Thanks for the great visuals Wassim! This is exactly what I was looking for! You guys should put those visuals in the datasheet or some documentation user guide, very helpful to visualize how the FiRA ranging process is working…

This came from a application where we needed to track 1 tag but with a high accuracy and high update rate while it was traveling at high speeds (we’ve hit 100 km/h, in theory it should work up to 200) and accelerating/decelerating at over 1 g. Any movement during the ranging process can really mess with the position accuracy, the position calculation tends to assume things are stationary. If each range is measured at a slightly different time then the accuracy drops off rapidly (at 100km/h every ms is 2.7cm of travel). We try to compensate for this in the position calculation but the best solution is to minimise the problem to start with by making the measurements as quickly as possible.

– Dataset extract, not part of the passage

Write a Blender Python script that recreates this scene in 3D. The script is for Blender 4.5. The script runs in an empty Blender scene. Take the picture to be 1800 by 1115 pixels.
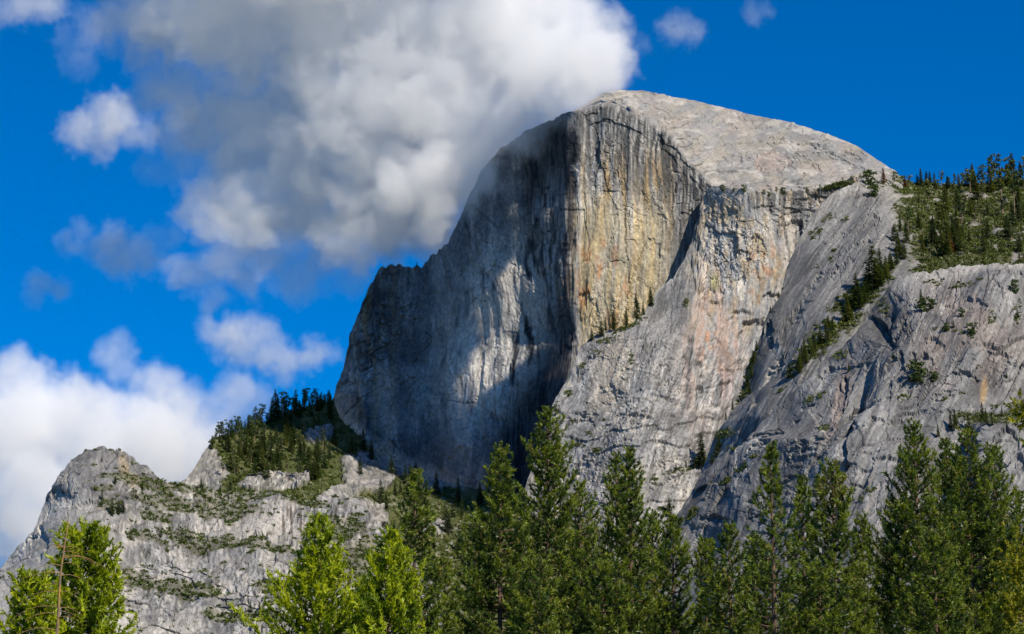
import bpy, math, random
import numpy as np
from mathutils import Vector

# ------------------------------------------------------------------ camera, sky, sun, exposure
scene = bpy.context.scene
PITCH = math.radians(13.5)
KPX = 36.0 / 90.0 / 1800.0            # tangent per photograph pixel (90 mm lens, 36 mm sensor)
CAM_Z = 1.7
cam_data = bpy.data.cameras.new('camera')
cam_data.lens = 90; cam_data.sensor_width = 36
cam_data.clip_start = 0.5; cam_data.clip_end = 120000
cam = bpy.data.objects.new('camera', cam_data)
scene.collection.objects.link(cam)
cam.location = (0, 0, CAM_Z)
cam.rotation_euler = (math.radians(90) + PITCH, 0, 0)
scene.camera = cam

SUN_AZ, SUN_EL = math.radians(40), math.radians(40)     # azimuth counted from behind the camera towards the right
SUN = np.array([math.cos(SUN_EL) * math.sin(SUN_AZ), -math.cos(SUN_EL) * math.cos(SUN_AZ), math.sin(SUN_EL)])
world = bpy.data.worlds.new('World'); scene.world = world
world.use_nodes = True
wn, wl = world.node_tree.nodes, world.node_tree.links
bg = wn['Background']
sky = wn.new('ShaderNodeTexSky'); sky.sky_type = 'NISHITA'; sky.sun_disc = False
sky.sun_elevation = SUN_EL
sky.sun_rotation = math.atan2(SUN[0], SUN[1])
sky.altitude = 2500; sky.air_density = 1.0; sky.dust_density = 0.0; sky.ozone_density = 6.0
grade = wn.new('ShaderNodeHueSaturation')               # the photograph's polarised, saturated blue, over the whole sky
grade.inputs['Hue'].default_value = 0.505
grade.inputs['Saturation'].default_value = 1.5
grade.inputs['Value'].default_value = 1.0
wl.new(sky.outputs['Color'], grade.inputs['Color'])
wl.new(grade.outputs['Color'], bg.inputs['Color'])
bg.inputs['Strength'].default_value = 0.112

sun_data = bpy.data.lights.new('sun', 'SUN')
sun_data.energy = 5.0; sun_data.angle = math.radians(0.53); sun_data.color = (1.0, 0.91, 0.77)
sun = bpy.data.objects.new('sun', sun_data); scene.collection.objects.link(sun)
sun.rotation_euler = Vector(SUN).to_track_quat('Z', 'Y').to_euler()
sun.location = (300, -200, 400)

vs = scene.view_settings
scene.display_settings.display_device = 'sRGB'
vs.view_transform = 'Standard'; vs.look = 'None'; vs.exposure = 0.18; vs.gamma = 1.0
vs.use_curve_mapping = False
cy = scene.cycles
scene.render.engine = 'CYCLES'
cy.use_denoising = True
cy.max_bounces = 10; cy.diffuse_bounces = 3; cy.glossy_bounces = 1; cy.transmission_bounces = 3
cy.volume_bounces = 7; cy.transparent_max_bounces = 6
cy.volume_step_rate = 1.0; cy.volume_max_steps = 256
cy.use_adaptive_sampling = True; cy.adaptive_threshold = 0.02

# ------------------------------------------------------------------ noise (numpy)
_rs = np.random.RandomState(7)
PERM = np.concatenate([_rs.permutation(4096)] * 2).astype(np.int64)
GA = _rs.rand(4096) * 2 * math.pi
GX, GY = np.cos(GA), np.sin(GA)
RV = _rs.rand(4096, 4)
def hash2(i, j, seed=0):
    return PERM[(PERM[(i + seed * 131) & 4095] + (j & 4095)) & 4095]
def perlin(x, y, seed=0):
    xi = np.floor(x).astype(np.int64); yi = np.floor(y).astype(np.int64)
    fx, fy = x - xi, y - yi
    u = fx * fx * fx * (fx * (fx * 6 - 15) + 10); v = fy * fy * fy * (fy * (fy * 6 - 15) + 10)
    def g(i, j, dx, dy):
        h = hash2(xi + i, yi + j, seed)
        return GX[h] * dx + GY[h] * dy
    a = g(0, 0, fx, fy); b = g(1, 0, fx - 1, fy); c = g(0, 1, fx, fy - 1); d = g(1, 1, fx - 1, fy - 1)
    return ((a + (b - a) * u) * (1 - v) + (c + (d - c) * u) * v) * 1.5
def fbm(x, y, octv=4, seed=0, gain=0.5, lac=2.03):
    s = np.zeros_like(x); a = 1.0
    for o in range(octv):
        s += a * perlin(x, y, seed + o * 17); a *= gain; x = x * lac + 13.7; y = y * lac + 7.3
    return s
def ridged(x, y, octv=4, seed=0):
    s = np.zeros_like(x); a = 1.0
    for o in range(octv):
        s += a * (1 - 2 * np.abs(perlin(x, y, seed + o * 17))); a *= 0.5; x = x * 2.03 + 3.1; y = y * 2.03 + 9.2
    return s
def facets(x, y, seed=0, tilt=1.0):
    """Fractured plates: for each point the offset and tilt of its cell, and the distance to the joint."""
    xi = np.floor(x).astype(np.int64); yi = np.floor(y).astype(np.int64)
    best = np.full(x.shape, 9.0); second = np.full(x.shape, 9.0); val = np.zeros(x.shape); rid = np.zeros(x.shape)
    for i in (-1, 0, 1):
        for j in (-1, 0, 1):
            r = RV[hash2(xi + i, yi + j, seed)]
            dx = x - (xi + i + r[..., 0]); dy = y - (yi + j + r[..., 1])
            d = dx * dx + dy * dy
            r2 = RV[hash2(xi + i, yi + j, seed + 5)]
            v = (r[..., 2] - 0.5) + tilt * ((r2[..., 0] - 0.5) * dx + (r2[..., 1] - 0.5) * dy)
            near = d < best
            second = np.where(near, best, np.minimum(second, d))
            val = np.where(near, v, val); rid = np.where(near, r[..., 3], rid)
            best = np.where(near, d, best)
    return val, np.sqrt(second) - np.sqrt(best), rid
def sstep(a, b, x):
    t = np.clip((x - a) / (b - a), 0, 1)
    return t * t * (3 - 2 * t)
def blob(px, py, cx, cy_, rx, ry, soft=0.5, rot=0.0):
    c, s = math.cos(rot), math.sin(rot)
    dx, dy = px - cx, py - cy_
    q = np.sqrt(((c * dx + s * dy) / rx) ** 2 + ((-s * dx + c * dy) / ry) ** 2)
    return 1 - sstep(1 - soft, 1 + soft, q)

# ------------------------------------------------------------------ helpers
CP, SP = math.cos(PITCH), math.sin(PITCH)
def at(px, py, Y):
    """The point at ground distance Y on the line of sight of a photograph pixel (a survey of the view)."""
    px, py, Y = np.broadcast_arrays(np.asarray(px, float), np.asarray(py, float), np.asarray(Y, float))
    a = (px - 900) * KPX; b = (557.5 - py) * KPX
    s = Y / (CP - b * SP)
    return np.stack([a * s, Y, CAM_Z + s * (SP + b * CP)], -1)
def tps(pts):
    """Thin-plate surface through (x, y, value)."""
    P = np.array(pts, float); X = P[:, :2] / 100.0; n = len(P)
    def U(r2): return np.where(r2 > 0, 0.5 * r2 * np.log(np.maximum(r2, 1e-12)), 0)
    r2 = ((X[:, None] - X[None]) ** 2).sum(-1)
    A = np.zeros((n + 3, n + 3)); A[:n, :n] = U(r2) + np.eye(n) * 0.02
    A[:n, n] = 1; A[:n, n + 1:] = X; A[n, :n] = 1; A[n + 1:, :n] = X.T
    w = np.linalg.solve(A, np.concatenate([P[:, 2], np.zeros(3)]))
    def f(x, y):
        x = np.asarray(x, float) / 100.0; y = np.asarray(y, float) / 100.0
        s = w[n] + w[n + 1] * x + w[n + 2] * y
        for k in range(n):
            s = s + w[k] * U((x - X[k, 0]) ** 2 + (y - X[k, 1]) ** 2)
        return s
    return f
def curve(pts):
    P = np.array(sorted(pts), float)
    return lambda x: np.interp(x, P[:, 0], P[:, 1])
def link(o, parent=None):
    scene.collection.objects.link(o)
    if parent is not None: o.parent = parent
    return o
def mesh_from(name, V, F, mat=None, col=None, smooth=False, colname='tint'):
    """V (n,3), F (m,3 or 4) numpy -> mesh."""
    me = bpy.data.meshes.new(name)
    V = np.ascontiguousarray(V, np.float32); F = np.ascontiguousarray(F, np.int32)
    k = F.shape[1]
    me.vertices.add(len(V)); me.vertices.foreach_set('co', V.ravel())
    me.loops.add(F.size); me.loops.foreach_set('vertex_index', F.ravel())
    me.polygons.add(len(F)); me.polygons.foreach_set('loop_start', np.arange(0, F.size, k, dtype=np.int32))
    me.polygons.foreach_set('use_smooth', np.full(len(F), bool(smooth)))
    if col is not None:
        c = np.ones((len(V), 4), np.float32); c[:, :col.shape[1]] = col
        at_ = me.color_attributes.new(colname, 'FLOAT_COLOR', 'POINT'); at_.data.foreach_set('color', c.ravel())
    me.update(calc_edges=True); me.validate()
    if mat: me.materials.append(mat)
    return me
def tag(o, label=None, cat=None, group=None, kind=None):
    if label: o['label'] = label
    if cat: o['category'] = cat
    if group: o['group'] = group
    if kind: o['kind'] = kind
    return o
def new_mat(name):
    m = bpy.data.materials.new(name); m.use_nodes = True
    nt = m.node_tree
    return m, nt, nt.nodes['Principled BSDF'], nt.nodes['Material Output']

# ------------------------------------------------------------------ rock material
def rock_material(name, grain=1.0, bump=1.0):
    m, nt, b, out = new_mat(name)
    N, L = nt.nodes, nt.links
    at_ = N.new('ShaderNodeAttribute'); at_.attribute_name = 'tint'
    tc = N.new('ShaderNodeTexCoord')
    n1 = N.new('ShaderNodeTexNoise'); n1.inputs['Scale'].default_value = 0.22 * grain; n1.inputs['Detail'].default_value = 5; n1.inputs['Roughness'].default_value = 0.65
    mp = N.new('ShaderNodeMapping'); mp.inputs['Scale'].default_value = (1, 1, 0.6)
    L.new(tc.outputs['Object'], mp.inputs['Vector']); L.new(mp.outputs['Vector'], n1.inputs['Vector'])
    r = N.new('ShaderNodeMapRange'); r.inputs['From Min'].default_value = 0.3; r.inputs['From Max'].default_value = 0.7
    r.inputs['To Min'].default_value = 0.72; r.inputs['To Max'].default_value = 1.25
    L.new(n1.outputs['Fac'], r.inputs['Value'])
    mix = N.new('ShaderNodeVectorMath'); mix.operation = 'SCALE'
    L.new(at_.outputs['Color'], mix.inputs[0]); L.new(r.outputs['Result'], mix.inputs['Scale'])
    L.new(mix.outputs['Vector'], b.inputs['Base Color'])
    bp = N.new('ShaderNodeBump'); bp.inputs['Strength'].default_value = 0.2 * bump; bp.inputs['Distance'].default_value = 2.0
    L.new(n1.outputs['Fac'], bp.inputs['Height']); L.new(bp.outputs['Normal'], b.inputs['Normal'])
    b.inputs['Roughness'].default_value = 0.92
    b.inputs['Specular IOR Level'].default_value = 0.15
    return m
M_ROCK = rock_material('granite')

GREY = np.array([0.30, 0.295, 0.285]); DARK = np.array([0.080, 0.079, 0.078]); MID = np.array([0.182, 0.178, 0.172])
PALE = np.array([0.46, 0.43, 0.38]); OCHRE = np.array([0.42, 0.31, 0.155]); ORANGE = np.array([0.42, 0.20, 0.085])
PINK = np.array([0.42, 0.30, 0.245]); WHITE = np.array([0.60, 0.56, 0.49]); SOIL = np.array([0.055, 0.06, 0.02]); YELLOW = np.array([.42,.40,.13])
def mixc(c, target, w):
    w = np.clip(w, 0, 1)[..., None]
    return c * (1 - w) + target * w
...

So we designed the whole system from the ground up to be fast, packets are as small as possible (some are 4 bytes),turn around times are short as we can make them. The compromise is that it lacks flexibility, if you want to change the tags being tracked then you need to shut things down and reprogram. We have a hard limit of 250 anchors and 5 tags so that the IDs sent over the radio can be 1 byte long.

Security we took the approach of not worrying about it. This was intended for private test sites, someone listening isn’t really a concern, faking signals would require a level of sophistication and effort that there is no reasonable reason anyone would go to and jamming UWB is easy and can’t be beaten with security.

We are generally DW1000 based and use a custom low level driver based on one published on the mbed site. Due to the poor DW3000 documentation we ported our system to using their supplied driver for that part. This is a commercial product so everything above that level is proprietary.